Brewers 7, Diamondbacks 2: Tyler Saladino hit a two-run inside-the-park homer in the ninth, made possible by A.J. Pollock diving for it and missing. Worse than the two runs scoring was Pollock spraining his thumb in the process. Pollock will see a hand specialist today. This game was close until the seventh, but the Brewers scored five. Two with that inside-the-parker and, earlier, a Christian Yelich RBI single, a sac fly and a Jonathan Villar homer.

Angels 2, Astros 1: And, just like that, the Angels are in first place in the AL West, if only by percentage points. Andrew Heaney allowed one run over eight and struck out 10, making RBI singles from Luis Valbuena and Justin Upton hold up. The Astros had a runner on with no one out in the ninth, by the way. Kole Calhoun ended that would-be threat with a fantastic catch and a better throw to get the second and third-to-last outs of the game:

Rockies 6, Padres 4: Gerardo Parra hit a tie-breaking and, eventually, winning three-run homer in the sixth inning. Daniel Castro also homered for the Rockies, as did rookie Novel Cuevas. Franmil Reyes -- who led the minors in homers when he was called up yesterday -- made his big league debut for the Padres. He started in right field. He went 0-for-4. Which, well, baseball.

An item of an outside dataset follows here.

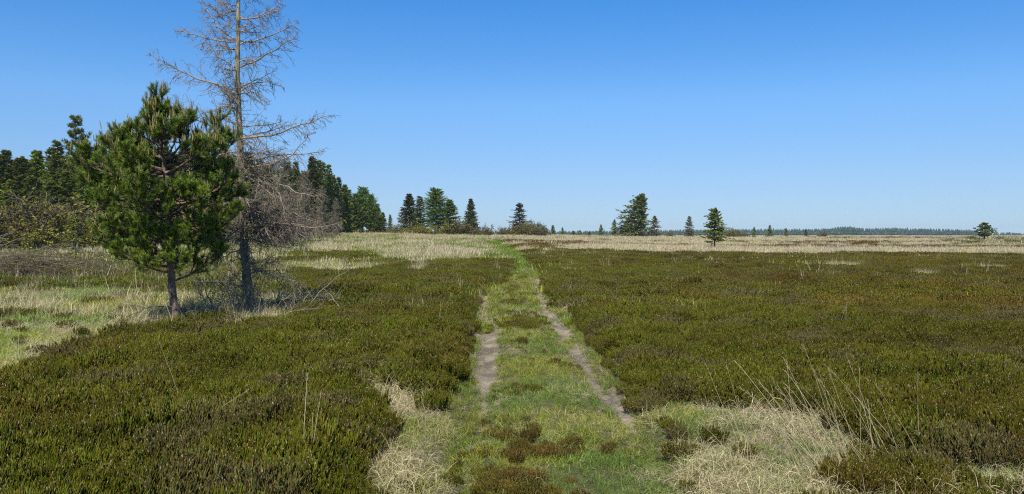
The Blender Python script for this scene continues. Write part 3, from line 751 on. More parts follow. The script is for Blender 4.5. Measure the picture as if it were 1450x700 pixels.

Giants 10, Reds 3: No runs were scored in the top of the first inning here, and even if there were, it’d be the visiting team scoring, so not many in the crowd would cheer, but AT&T Park was rockin’ anyway. Why? Earthquake.

It wasn’t a big earthquake. Only a magnitude 3.5 number, centered a bit east of Oakland. There were no reports of damage or injuries, though it did cause BART to be delayed by about ten minutes. People felt it in a pretty wide area, but they didn’t feel much.

It could be noticed if you were watching the ballgame on NBC Sports Bay Area, though. Check it out as the cameras rumble and sway:

As for the game, Brandon Belt homered and drove in three. Andrew McCutchen doubled twice and reached the 1,500 career hit plateau. The Reds’ six-game winning streak crumbled but, thankfully, nothing else did.